I just heated one in my toaster oven while frying two eggs in a pan. When I sat down and began eating, I was suddenly transported back to a Mexican beach called Chacala, where I once sat with several friends at a palapa restaurant with no name. We ate pescado sarandeado, fish smoked over wood from the nearby mangroves on a palm frond fire. The fish was served whole on a large platter, and we reached in with our bare hands and scooped out chunks to place in our tortillas (which had just been handmade by the woman standing a few feet away) with salsa and fresh cilantro. Ai, dios mío, que rico.
But I don’t want to get sidetracked right now by the pescado, which can, I’m almost certain, never be recreated in the U.S.
The tortilla experience, however, can be, but only by La Tortilla Factory.

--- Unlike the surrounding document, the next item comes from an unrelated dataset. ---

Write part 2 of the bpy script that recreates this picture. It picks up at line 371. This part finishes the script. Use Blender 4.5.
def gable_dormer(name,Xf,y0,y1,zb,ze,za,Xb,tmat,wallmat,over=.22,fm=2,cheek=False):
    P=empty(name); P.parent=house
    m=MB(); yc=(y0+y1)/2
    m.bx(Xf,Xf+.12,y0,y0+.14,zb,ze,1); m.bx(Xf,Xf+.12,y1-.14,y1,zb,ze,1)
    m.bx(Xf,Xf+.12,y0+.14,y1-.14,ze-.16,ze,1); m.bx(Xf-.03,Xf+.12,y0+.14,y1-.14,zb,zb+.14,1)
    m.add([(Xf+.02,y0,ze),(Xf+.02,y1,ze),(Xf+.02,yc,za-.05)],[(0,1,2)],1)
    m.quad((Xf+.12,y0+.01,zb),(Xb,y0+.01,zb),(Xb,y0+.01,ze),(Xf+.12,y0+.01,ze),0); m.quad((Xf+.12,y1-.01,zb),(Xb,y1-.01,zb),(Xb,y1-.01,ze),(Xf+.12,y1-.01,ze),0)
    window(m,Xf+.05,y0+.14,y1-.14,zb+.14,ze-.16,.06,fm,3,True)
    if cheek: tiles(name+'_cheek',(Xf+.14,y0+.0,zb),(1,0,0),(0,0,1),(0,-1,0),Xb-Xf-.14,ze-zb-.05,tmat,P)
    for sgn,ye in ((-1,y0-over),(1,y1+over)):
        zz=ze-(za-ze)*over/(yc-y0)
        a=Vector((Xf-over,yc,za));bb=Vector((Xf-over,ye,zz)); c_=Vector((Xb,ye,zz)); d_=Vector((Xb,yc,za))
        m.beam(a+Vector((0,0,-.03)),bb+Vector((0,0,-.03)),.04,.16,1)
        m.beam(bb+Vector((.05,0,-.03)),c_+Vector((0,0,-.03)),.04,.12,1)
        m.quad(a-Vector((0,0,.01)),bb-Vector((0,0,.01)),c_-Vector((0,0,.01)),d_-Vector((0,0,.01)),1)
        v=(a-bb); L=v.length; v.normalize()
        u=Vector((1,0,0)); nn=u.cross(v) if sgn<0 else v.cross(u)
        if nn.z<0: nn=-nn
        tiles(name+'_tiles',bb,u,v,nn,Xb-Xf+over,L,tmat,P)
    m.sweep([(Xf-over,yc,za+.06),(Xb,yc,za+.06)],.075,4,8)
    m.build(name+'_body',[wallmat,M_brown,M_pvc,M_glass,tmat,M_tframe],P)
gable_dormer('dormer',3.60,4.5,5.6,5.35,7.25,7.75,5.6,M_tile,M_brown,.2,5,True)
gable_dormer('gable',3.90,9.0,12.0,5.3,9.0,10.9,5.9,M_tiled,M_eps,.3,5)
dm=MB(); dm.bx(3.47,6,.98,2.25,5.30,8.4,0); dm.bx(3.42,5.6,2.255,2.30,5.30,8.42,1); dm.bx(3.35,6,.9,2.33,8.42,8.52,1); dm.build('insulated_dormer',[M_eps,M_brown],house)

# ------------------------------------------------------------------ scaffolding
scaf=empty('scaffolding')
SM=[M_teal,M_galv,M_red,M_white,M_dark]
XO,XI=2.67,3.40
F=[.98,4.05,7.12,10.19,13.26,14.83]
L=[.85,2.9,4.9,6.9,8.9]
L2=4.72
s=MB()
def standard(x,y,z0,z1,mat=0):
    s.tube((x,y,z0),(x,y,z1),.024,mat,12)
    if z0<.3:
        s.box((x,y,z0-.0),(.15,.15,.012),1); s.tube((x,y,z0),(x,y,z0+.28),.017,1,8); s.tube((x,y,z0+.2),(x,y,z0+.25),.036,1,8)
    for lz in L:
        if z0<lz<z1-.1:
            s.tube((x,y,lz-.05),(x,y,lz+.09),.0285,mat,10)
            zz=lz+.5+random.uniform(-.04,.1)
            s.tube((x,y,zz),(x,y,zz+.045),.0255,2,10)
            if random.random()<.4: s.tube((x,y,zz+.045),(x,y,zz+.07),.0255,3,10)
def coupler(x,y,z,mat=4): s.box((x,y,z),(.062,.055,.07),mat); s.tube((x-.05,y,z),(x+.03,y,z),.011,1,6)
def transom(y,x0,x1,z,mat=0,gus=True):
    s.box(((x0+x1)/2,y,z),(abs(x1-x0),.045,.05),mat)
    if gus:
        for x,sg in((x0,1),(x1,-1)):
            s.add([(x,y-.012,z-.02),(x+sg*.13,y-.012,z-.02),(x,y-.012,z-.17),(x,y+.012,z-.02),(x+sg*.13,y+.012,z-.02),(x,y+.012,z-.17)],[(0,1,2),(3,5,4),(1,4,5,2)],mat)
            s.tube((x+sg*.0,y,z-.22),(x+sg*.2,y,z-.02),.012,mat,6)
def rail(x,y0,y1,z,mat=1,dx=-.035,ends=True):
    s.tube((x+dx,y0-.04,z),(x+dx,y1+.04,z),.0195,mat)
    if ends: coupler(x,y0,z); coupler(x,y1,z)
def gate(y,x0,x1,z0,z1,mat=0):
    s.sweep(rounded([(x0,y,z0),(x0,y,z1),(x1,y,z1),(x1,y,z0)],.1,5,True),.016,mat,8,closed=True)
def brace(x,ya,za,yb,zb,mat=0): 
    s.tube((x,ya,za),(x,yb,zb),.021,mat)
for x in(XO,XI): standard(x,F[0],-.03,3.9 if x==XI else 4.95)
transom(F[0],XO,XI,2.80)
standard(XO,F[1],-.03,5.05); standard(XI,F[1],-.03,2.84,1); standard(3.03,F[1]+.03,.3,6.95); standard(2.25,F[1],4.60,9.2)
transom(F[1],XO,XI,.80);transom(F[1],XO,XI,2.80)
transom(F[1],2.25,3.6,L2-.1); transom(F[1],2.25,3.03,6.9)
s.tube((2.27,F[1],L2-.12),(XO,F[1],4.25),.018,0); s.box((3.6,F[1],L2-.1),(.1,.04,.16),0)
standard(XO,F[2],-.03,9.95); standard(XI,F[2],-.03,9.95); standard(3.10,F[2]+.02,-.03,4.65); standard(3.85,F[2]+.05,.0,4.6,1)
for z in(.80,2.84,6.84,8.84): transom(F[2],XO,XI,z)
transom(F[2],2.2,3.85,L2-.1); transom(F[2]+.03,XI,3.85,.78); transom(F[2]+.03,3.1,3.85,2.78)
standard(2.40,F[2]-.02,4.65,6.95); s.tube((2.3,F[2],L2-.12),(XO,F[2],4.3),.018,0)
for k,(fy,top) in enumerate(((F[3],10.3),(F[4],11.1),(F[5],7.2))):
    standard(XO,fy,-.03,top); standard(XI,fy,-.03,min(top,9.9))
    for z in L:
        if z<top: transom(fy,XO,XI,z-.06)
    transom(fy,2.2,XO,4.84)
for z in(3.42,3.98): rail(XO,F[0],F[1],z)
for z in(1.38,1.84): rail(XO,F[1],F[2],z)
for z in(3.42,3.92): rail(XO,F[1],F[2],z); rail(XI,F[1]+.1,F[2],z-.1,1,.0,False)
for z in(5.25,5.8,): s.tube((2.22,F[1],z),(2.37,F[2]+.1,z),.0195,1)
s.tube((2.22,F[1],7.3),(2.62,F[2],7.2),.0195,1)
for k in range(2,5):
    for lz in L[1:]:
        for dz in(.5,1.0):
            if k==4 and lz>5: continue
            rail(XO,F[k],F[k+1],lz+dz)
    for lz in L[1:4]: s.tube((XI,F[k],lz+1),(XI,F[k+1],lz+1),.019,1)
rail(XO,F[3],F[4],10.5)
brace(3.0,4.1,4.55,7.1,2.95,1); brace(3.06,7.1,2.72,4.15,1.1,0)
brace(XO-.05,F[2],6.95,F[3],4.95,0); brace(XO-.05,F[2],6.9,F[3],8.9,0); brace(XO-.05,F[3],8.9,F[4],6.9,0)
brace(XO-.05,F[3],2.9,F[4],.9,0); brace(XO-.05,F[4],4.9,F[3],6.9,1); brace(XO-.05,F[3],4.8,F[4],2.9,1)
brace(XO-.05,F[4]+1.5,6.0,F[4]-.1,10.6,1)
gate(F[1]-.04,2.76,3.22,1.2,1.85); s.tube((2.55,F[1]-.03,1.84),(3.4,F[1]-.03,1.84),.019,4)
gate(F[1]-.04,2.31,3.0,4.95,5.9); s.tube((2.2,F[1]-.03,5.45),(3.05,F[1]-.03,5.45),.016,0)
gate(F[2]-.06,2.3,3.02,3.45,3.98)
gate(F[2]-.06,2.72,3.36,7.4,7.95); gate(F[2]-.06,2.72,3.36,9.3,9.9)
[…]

Trust me that unless you have a contraption in your backyard – a stove that looks like a Jamaican steel drum – and you are a Mexican woman with plump hands that can roll little balls of masa into perfect, flat circles and then heat them on your steel drum stove, you cannot possibly taste a tortilla like this one. I’ve been searching for it for 10 years now.
And ya está - in Kroger, right by the bakery. It tastes like Mexico. It is worth the extra money. I’ve learned to buy several packages when I find them, because they hold their flavor, even in the freezer. And because Kroger doesn’t always supply them, or even let you special order them (this I’ve also tried).
Ever since Mexico, I’ve sought the smoky taste of tortillas de maiz, made by that ubiquitous woman I just mentioned. And aquí son. Help me keep them in demand. You won’t regret it.